Early technology adopter Altus has now become known for partnering and investing in emerging proptech companies with the potential to enable and drive the consumption of technologies much faster for clients.

In early 2017, Altus moved quickly to acquire Australian property software provider, EstateMaster. At the time the software was a market standard for the production of development feasibility reports in Australian real estate. Software users included firms such as CBRE and Colliers International as well as the major banks.

Altus also acquired cloud-based data management platform Voyanta and Paris-based global investment management software provider Taliance.

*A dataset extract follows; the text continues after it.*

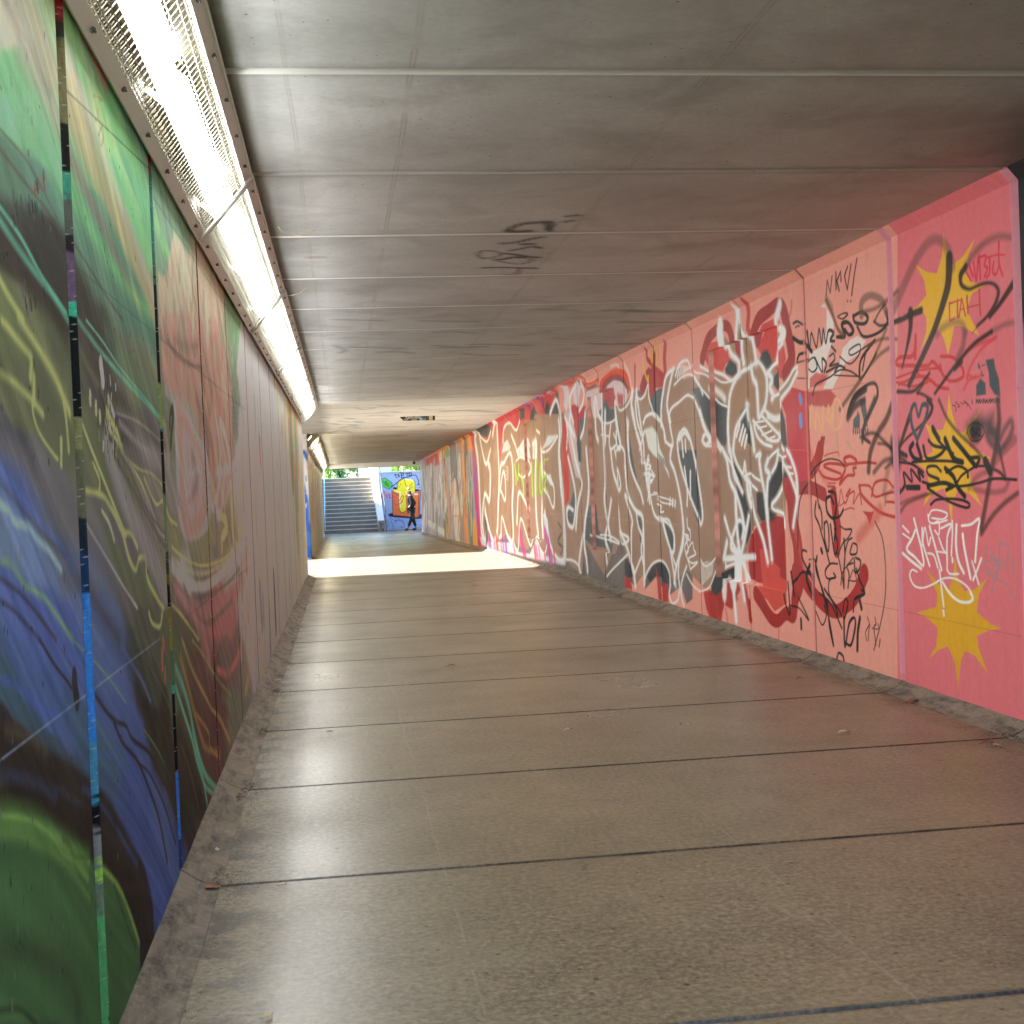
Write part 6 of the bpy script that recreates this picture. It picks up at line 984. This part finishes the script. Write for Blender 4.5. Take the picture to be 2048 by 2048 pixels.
def grit():
    m = MB(); r = random.Random(3)
    def clod(x, y, s):
        z = float(off(y))+ (.0 if -.42 < x < 3.1 else .012); p = [(x+r.uniform(-s, s), y+r.uniform(-s, s), z-.001) for _ in range(3)]; m.add(p+[(x, y, z+s*r.uniform(.4, 1))], [(0, 1, 2), (0, 1, 3), (1, 2, 3), (2, 0, 3)])
    for j in range(0, 14):
        y = float(joint(j))
        for _ in range(240 if j < 8 else 80): clod(-.47+abs(r.gauss(0, .07)), y+r.gauss(0, .05)*(1+4*r.random()**6), r.uniform(.0015, .005))
        for _ in range(150 if j < 6 else 50): clod(3.17-abs(r.gauss(0, .06)), y+r.gauss(0, .09), r.uniform(.0015, .006))
        for _ in range(120): clod(r.uniform(-.4, 3.1), y+r.gauss(0, .006), r.uniform(.001, .0028))
    for _ in range(2600): y = 2+14*r.random()**1.5; clod(-.42+abs(r.gauss(0, .02)), y, r.uniform(.001, .004))
    for _ in range(1800): y = 4+14*r.random()**1.5; clod(3.12-abs(r.gauss(0, .03)), y, r.uniform(.001, .004))
    for _ in range(260): y = 2+10*r.random()**1.4; clod(r.uniform(-.4, 3.1), y, r.uniform(.0008, .0022))
    for u, v, n, s in ((380, 1830, 160, .016), (372, 1868, 40, .01), (350, 1900, 90, .012), (356, 1800, 160, .02), (478, 1600, 120, .02), (495, 1520, 90, .02), (1990, 1490, 220, .05), (2035, 1478, 120, .05)):
        x, y, _ = on_z(u, v, 0)
        for _ in range(n): clod(x+r.gauss(0, s*.5), y+r.gauss(0, s*2.2), r.uniform(.0015, .0045))
    m.build('loose_dirt', simple('dirt', (92, 74, 58), .95, var=.4, scale=30, bmp=0), kind='stuff', label='dark dirt and grit swept into joints and along skirtings', cat='dirt')
grit()
m = MB(); x, y, _ = on_z(430, 1703, 0.01); m.tube([(0, 0, .002), (.006, 0, .006), (.016, .002, .003)], [.003, .007, .003], 8); o = m.build('pebble', MWHITE, label='tiny white pebble on the left skirting edge', cat='pebble'); o.location = (x, y, .012)
# ================================================================== PERSON
def skin(name, V, E, Rr, mat, parent, sub=2, root=0, **k):
    me = bpy.data.meshes.new(name); me.from_pydata(V, E, []); o = bpy.data.objects.new('tmp', me); C.objects.link(o)
    sm = o.modifiers.new('s', 'SKIN'); su = o.modifiers.new('u', 'SUBSURF'); su.levels = sub; su.render_levels = sub; sm.use_smooth_shade = True
    for i, r in enumerate(Rr):
        sv = me.skin_vertices[0].data[i]; sv.radius = r if isinstance(r, tuple) else (r, r); sv.use_root = (i == root)
    bpy.context.view_layer.update(); m2 = bpy.data.meshes.new_from_object(o.evaluated_get(bpy.context.evaluated_depsgraph_get())); bpy.data.objects.remove(o)
    for p in m2.polygons: p.use_smooth = True
    return obj(name, m2, mat, parent, **k)
px_, py_, _ = on_z(824, 1060.5, 0); pz_ = float(off(py_))
MSKIN = simple('skin', (150, 104, 86), .5, var=.05, bmp=0); MJ = simple('black_jacket', (8, 8, 10), .95, var=.2, scale=12); MT = simple('dark_trousers', (10, 11, 15), .7, var=.2, scale=12); MHAT = simple('pale_knit_hat', (170, 160, 118), .8, var=.15, scale=50); MSH = simple('black_shoe', (12, 12, 14), .5, var=.1, bmp=0)
pr = empty('person', (px_, py_, pz_), label='person in black jacket, dark trousers and pale beanie walking past the blue mural', cat='person')
hip = (0, 0, .95); fa = (-.18, -.05, .07); fb = (.19, .06, .07)
V = [hip, (-.01, 0, 1.15), (-.02, 0, 1.38), (-.04, 0, 1.50), (-.08, -.01, 1.60), (-.10, -.01, 1.72), (-.02, -.09, .90), (.0, -.07, .50), fa, (-.30, -.07, .035), (.03, .09, .90), (.07, .08, .50), fb, (.08, .04, .03),
     (-.03, -.19, 1.42), (.04, -.26, 1.16), (-.12, -.20, .98), (-.01, .19, 1.42), (.15, .27, 1.17), (.03, .21, .98), (-.17, -.02, 1.63)]
E = [(0, 1), (1, 2), (2, 3), (3, 4), (4, 5), (0, 6), (6, 7), (7, 8), (8, 9), (0, 10), (10, 11), (11, 12), (12, 13), (2, 14), (14, 15), (15, 16), (2, 17), (17, 18), (18, 19), (4, 20)]
Rr = [.13, .12, .14, .06, .075, .075, .09, .06, .042, .03, .09, .06, .042, .03, .06, .045, .035, .06, .045, .035, .03]
skin('body', V, E, Rr, MSKIN, pr)
J = [(0, 0, .84), (-.01, 0, 1.05), (-.01, 0, 1.22), (-.02, 0, 1.40), (-.03, 0, 1.50), (-.03, -.20, 1.42), (.04, -.24, 1.16), (-.06, -.19, .98), (-.01, .20, 1.42), (.19, .28, 1.17), (.04, .23, .98)]
skin('jacket', J, [(0, 1), (1, 2), (2, 3), (3, 4), (3, 5), (5, 6), (6, 7), (3, 8), (8, 9), (9, 10)], [(.20, .17), (.19, .17), (.18, .18), (.18, .19), (.10, .10), .10, .085, .065, .10, .085, .065], MJ, pr)
skin('trousers', [(0, 0, .93), (-.02, -.09, .86), (-.0, -.07, .50), (-.15, -.05, .16), (.03, .09, .86), (.07, .08, .50), (.17, .06, .16)], [(0, 1), (1, 2), (2, 3), (0, 4), (4, 5), (5, 6)], [.15, .12, .088, .062, .12, .088, .062], MT, pr)
for p in (((-.14, -.05, .05), (-.22, -.06, .045), (-.32, -.08, .035)), ((.22, .07, .05), (.14, .06, .05), (.02, .04, .035))): skin('shoe', list(p), [(0, 1), (1, 2)], [(.045, .05), (.05, .055), (.035, .035)], MSH, pr)
skin('hat', [(-.085, -.01, 1.74), (-.07, -.01, 1.82), (-.06, -.01, 1.87)], [(0, 1), (1, 2)], [(.105, .10), (.095, .09), (.05, .05)], MHAT, pr)
skin('hair', [(-.05, 0, 1.70), (-.02, .0, 1.60), (-.01, 0, 1.50)], [(0, 1), (1, 2)], [.085, .08, .06], MBLK, pr)
m = MB()
for yy in (-.045, .03): m.tube([(-.168, yy-.01, 1.715), (-.178, yy-.01, 1.715)], .010, 8)
m.build('eye', MBLK, pr)
skin('scarf', [(-.06, -.06, 1.52), (-.09, 0, 1.50), (-.05, .06, 1.52), (0, 0, 1.54)], [(0, 1), (1, 2), (2, 3)], [.045, .05, .045, .05], MJ, pr)
# ================================================================== LIGHT
w = bpy.data.worlds.new('World'); sc.world = w; w.use_nodes = True; nt = w.node_tree; bg = nt.nodes['Background']
sky = nt.nodes.new('ShaderNodeTexSky'); sky.sky_type = 'NISHITA'; sky.sun_disc = False
EL = R(26.5); AZ = R(-89)         # compass angle of the sun, from +Y towards +X
sky.sun_elevation = EL; sky.sun_rotation = AZ; nt.links.new(sky.outputs[0], bg.inputs[0]); bg.inputs[1].default_value = SKY
ld = bpy.data.lights.new('sun', 'SUN'); ld.energy = SUN; ld.angle = R(.5); ld.color = (1, .97, .92); so = bpy.data.objects.new('sun', ld); C.objects.link(so)
sd = Vector((math.sin(AZ)*math.cos(EL), math.cos(AZ)*math.cos(EL), math.sin(EL))); so.rotation_euler = sd.to_track_quat('Z', 'Y').to_euler()
vs = sc.view_settings; vs.view_transform = 'Standard'; vs.look = 'None'; vs.gamma = 1; vs.use_curve_mapping = False; vs.exposure = EXPO; sc.display_settings.display_device = 'sRGB'
sc.render.engine = 'CYCLES'; cy = sc.cycles; cy.use_denoising = True; cy.max_bounces = 8; cy.diffuse_bounces = 5; cy.use_adaptive_sampling = True; cy.adaptive_threshold = .025; cy.glossy_bounces = 4; cy.transmission_bounces = 4; cy.sample_clamp_indirect = 4; cy.sample_clamp_direct = 12; cy.blur_glossy = 1.0; cy.caustics_reflective = False; cy.caustics_refractive = False
try: cy.denoiser = 'OPENIMAGEDENOISE'; cy.denoising_input_passes = 'RGB_ALBEDO_NORMAL'
except Exception: pass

Big data is now mapping demographics, and understanding shifting appetites and demands around the world.

Altus released Argus in order to centralise data in order to help developers and investors find innovative solutions to achieve stronger yields on a global network all while creating a unified standard for how property is valued.

“The world of real estate is driven by demographics and generational changes, the risk in assets, type of investors, and lower yields, is all part of a technology game.”

“Professional sports has changed in North America with the advent of ‘Moneyball’.

“The importance of data, analytics and software in decision-making is critical.

“A lot of commercial real estate companies haven't really embraced that and are over-weighting the traditional way of doing business.

“This is why companies like Blackstone and Brookfield are growing dramatically, they are putting this kind of thinking to work.”

▲ Altus has transitioned over recent years from its traditional real estate advisory roots into a technology player that compiles, analyzes and sells property data.
▲ Altus has transitioned over recent years from its traditional real estate advisory roots into a technology player that compiles, analyzes and sells property data.


“It's now about creating next-generation business models. With the amount of data that is now available to us, the ability to project the performance of an asset is becoming more clear.”

“More and more you will start to see systems that will be able to see trends in a market. We will be able to marry big data and demographics to be able to understand trends and trajectory. The people that will be good at this will be the people who will make money.”

Corteau started his career in emerging tech at Hewlett Packard. He subsequently moved on to other tech companies including Xerox, EDS and SAP.

At Altus, Corteau set in motion the idea of taking the company's product offerings to global capabilities, expanding internationally from being North American centric to being a global player.

The Toronto-headquartered company is now one of the top real estate portfolio advisory and consulting firms having made over 50 acquisitions itself globally.

“We are taking on the complexity of global data to make sure people can maximise investment, particularly from a development perspective.

“We have now sold Argus Enterprise in 70 countries and right now, all 10 of the top 10 global service providers are using our platform.

“More and more real estate is going into institutional hands. This means they want standardisation especially when they are operating on a global basis.

“Technologies coming into the marketplace in the next few years will be based on AI, automation, better risk management and will measure value more similar to the way equity and financial markets already do now, but essentially it will be all about the data being used, analysed and managed in more powerful ways.”

Altus continues to strengthen with its bullish approach to streamlining global real estate data, reflected in the company's performance with its share price rising 300 per cent in the six years Corteau has been at the helm, from $C8 to $C32.